**INSTRUCTIONS FOR THE TASK**
Up to and including the line that contains "R_ = math.radians", write out each line of the material from its first line, exactly.
________________________________________
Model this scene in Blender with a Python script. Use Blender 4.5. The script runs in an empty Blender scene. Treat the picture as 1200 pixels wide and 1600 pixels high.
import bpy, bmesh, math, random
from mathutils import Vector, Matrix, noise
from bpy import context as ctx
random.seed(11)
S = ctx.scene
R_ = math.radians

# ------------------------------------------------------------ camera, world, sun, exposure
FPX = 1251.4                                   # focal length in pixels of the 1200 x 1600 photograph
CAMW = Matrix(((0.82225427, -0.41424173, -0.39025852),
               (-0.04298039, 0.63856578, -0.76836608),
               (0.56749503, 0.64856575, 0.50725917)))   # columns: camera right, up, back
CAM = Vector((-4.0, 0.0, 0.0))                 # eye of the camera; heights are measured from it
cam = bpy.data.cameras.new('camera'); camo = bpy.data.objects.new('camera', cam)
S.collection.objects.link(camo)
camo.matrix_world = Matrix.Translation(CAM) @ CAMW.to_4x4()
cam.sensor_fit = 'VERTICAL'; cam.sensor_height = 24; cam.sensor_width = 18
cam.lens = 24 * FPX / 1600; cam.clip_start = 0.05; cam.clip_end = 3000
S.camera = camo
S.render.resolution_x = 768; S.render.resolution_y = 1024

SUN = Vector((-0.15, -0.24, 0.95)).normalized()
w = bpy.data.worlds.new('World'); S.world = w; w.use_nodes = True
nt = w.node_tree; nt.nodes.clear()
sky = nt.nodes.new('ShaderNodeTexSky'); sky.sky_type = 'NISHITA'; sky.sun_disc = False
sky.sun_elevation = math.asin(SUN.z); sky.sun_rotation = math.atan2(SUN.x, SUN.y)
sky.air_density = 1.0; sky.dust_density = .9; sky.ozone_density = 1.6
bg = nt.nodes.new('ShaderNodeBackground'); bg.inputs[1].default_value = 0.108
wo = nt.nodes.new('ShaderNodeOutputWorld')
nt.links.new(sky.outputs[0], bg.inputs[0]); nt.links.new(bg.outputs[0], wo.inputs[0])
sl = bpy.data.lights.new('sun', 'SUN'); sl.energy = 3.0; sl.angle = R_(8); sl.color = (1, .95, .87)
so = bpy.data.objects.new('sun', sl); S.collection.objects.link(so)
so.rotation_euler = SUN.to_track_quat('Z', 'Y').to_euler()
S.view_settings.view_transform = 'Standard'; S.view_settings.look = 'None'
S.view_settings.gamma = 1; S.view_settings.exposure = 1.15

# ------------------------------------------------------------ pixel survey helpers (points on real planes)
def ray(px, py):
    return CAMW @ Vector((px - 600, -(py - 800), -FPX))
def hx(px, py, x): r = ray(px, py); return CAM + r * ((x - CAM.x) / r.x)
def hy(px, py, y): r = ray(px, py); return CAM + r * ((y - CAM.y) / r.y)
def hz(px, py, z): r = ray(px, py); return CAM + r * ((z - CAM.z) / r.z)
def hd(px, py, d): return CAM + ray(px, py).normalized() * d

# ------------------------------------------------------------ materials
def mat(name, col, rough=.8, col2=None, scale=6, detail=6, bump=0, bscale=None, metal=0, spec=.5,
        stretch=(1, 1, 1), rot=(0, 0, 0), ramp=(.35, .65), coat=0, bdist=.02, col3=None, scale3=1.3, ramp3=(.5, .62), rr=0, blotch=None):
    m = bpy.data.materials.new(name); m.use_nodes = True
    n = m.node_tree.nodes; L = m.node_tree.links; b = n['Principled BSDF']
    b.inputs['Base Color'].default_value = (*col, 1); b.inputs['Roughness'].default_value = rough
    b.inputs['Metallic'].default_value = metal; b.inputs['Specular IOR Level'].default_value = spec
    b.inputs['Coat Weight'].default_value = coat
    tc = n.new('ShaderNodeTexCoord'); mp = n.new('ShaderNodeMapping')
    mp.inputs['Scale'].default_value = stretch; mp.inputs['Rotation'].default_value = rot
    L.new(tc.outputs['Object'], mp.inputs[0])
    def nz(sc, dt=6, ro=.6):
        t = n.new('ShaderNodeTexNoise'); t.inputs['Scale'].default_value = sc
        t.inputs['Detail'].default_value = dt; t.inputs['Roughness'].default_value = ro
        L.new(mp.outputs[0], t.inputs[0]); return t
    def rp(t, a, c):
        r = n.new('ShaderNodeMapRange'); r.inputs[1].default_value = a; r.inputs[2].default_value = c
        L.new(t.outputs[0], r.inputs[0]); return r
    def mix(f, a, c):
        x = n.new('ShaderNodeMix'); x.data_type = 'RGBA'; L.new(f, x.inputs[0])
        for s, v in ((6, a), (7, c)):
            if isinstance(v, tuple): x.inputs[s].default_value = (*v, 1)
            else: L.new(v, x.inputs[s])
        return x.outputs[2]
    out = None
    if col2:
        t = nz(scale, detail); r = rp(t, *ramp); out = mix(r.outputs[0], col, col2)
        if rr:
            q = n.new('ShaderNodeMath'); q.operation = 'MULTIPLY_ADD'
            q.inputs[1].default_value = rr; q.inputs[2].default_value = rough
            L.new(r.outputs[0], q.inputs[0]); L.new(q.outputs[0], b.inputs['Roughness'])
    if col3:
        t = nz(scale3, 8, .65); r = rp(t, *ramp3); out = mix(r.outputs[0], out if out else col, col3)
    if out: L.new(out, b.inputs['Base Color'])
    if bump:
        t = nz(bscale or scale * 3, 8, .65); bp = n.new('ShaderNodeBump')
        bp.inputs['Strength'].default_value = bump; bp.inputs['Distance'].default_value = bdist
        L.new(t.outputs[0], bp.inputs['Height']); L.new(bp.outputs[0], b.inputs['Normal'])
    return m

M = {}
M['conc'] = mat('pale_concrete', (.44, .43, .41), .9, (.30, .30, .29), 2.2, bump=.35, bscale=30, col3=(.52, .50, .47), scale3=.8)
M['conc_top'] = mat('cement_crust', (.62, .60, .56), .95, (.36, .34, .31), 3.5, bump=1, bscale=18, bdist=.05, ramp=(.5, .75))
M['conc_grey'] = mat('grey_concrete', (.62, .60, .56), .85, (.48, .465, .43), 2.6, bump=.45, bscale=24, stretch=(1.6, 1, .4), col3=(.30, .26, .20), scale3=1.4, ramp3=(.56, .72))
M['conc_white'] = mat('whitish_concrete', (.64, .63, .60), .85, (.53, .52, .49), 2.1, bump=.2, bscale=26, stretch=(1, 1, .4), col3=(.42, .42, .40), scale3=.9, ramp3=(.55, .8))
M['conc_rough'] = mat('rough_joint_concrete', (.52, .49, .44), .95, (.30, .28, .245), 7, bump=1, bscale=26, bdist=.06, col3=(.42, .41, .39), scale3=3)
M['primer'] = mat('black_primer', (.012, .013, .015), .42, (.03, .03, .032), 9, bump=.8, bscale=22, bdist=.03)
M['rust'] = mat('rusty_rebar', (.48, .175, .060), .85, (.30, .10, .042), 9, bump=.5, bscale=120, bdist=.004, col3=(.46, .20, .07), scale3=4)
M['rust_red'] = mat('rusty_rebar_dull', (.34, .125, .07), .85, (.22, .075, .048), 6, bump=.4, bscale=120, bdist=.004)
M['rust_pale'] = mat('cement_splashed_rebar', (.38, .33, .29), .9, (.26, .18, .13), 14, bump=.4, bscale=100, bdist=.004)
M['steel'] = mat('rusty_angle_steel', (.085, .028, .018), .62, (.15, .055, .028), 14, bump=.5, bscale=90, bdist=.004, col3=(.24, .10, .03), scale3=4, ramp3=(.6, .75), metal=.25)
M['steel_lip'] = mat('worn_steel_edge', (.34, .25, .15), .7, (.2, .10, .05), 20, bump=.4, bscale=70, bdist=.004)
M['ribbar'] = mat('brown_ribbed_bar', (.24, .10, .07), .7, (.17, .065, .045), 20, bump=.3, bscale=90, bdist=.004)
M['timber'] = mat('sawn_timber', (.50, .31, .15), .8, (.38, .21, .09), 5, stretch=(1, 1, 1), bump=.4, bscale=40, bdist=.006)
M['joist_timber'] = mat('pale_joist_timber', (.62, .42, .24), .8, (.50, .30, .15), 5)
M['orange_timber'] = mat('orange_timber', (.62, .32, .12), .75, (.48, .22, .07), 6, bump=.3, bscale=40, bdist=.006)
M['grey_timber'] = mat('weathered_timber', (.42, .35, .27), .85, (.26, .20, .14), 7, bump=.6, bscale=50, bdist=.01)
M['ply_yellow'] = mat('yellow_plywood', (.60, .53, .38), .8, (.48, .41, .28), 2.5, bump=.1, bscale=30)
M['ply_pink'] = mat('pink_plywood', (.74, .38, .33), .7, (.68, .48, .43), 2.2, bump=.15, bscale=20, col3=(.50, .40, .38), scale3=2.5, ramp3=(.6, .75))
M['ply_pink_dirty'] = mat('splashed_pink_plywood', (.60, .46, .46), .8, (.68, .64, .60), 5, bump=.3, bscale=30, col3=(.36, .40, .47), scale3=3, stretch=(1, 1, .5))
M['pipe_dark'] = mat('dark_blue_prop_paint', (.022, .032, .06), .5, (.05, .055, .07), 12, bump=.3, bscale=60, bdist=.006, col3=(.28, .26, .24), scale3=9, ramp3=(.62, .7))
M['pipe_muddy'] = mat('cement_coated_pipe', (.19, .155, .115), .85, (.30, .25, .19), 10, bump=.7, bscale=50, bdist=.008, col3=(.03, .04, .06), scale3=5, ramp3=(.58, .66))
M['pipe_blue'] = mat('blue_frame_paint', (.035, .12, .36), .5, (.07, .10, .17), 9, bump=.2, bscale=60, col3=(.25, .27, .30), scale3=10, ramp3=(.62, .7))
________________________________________
**TASK RESULT**
Model this scene in Blender with a Python script. Use Blender 4.5. The script runs in an empty Blender scene. Treat the picture as 1200 pixels wide and 1600 pixels high.
import bpy, bmesh, math, random
from mathutils import Vector, Matrix, noise
from bpy import context as ctx
random.seed(11)
S = ctx.scene
R_ = math.radians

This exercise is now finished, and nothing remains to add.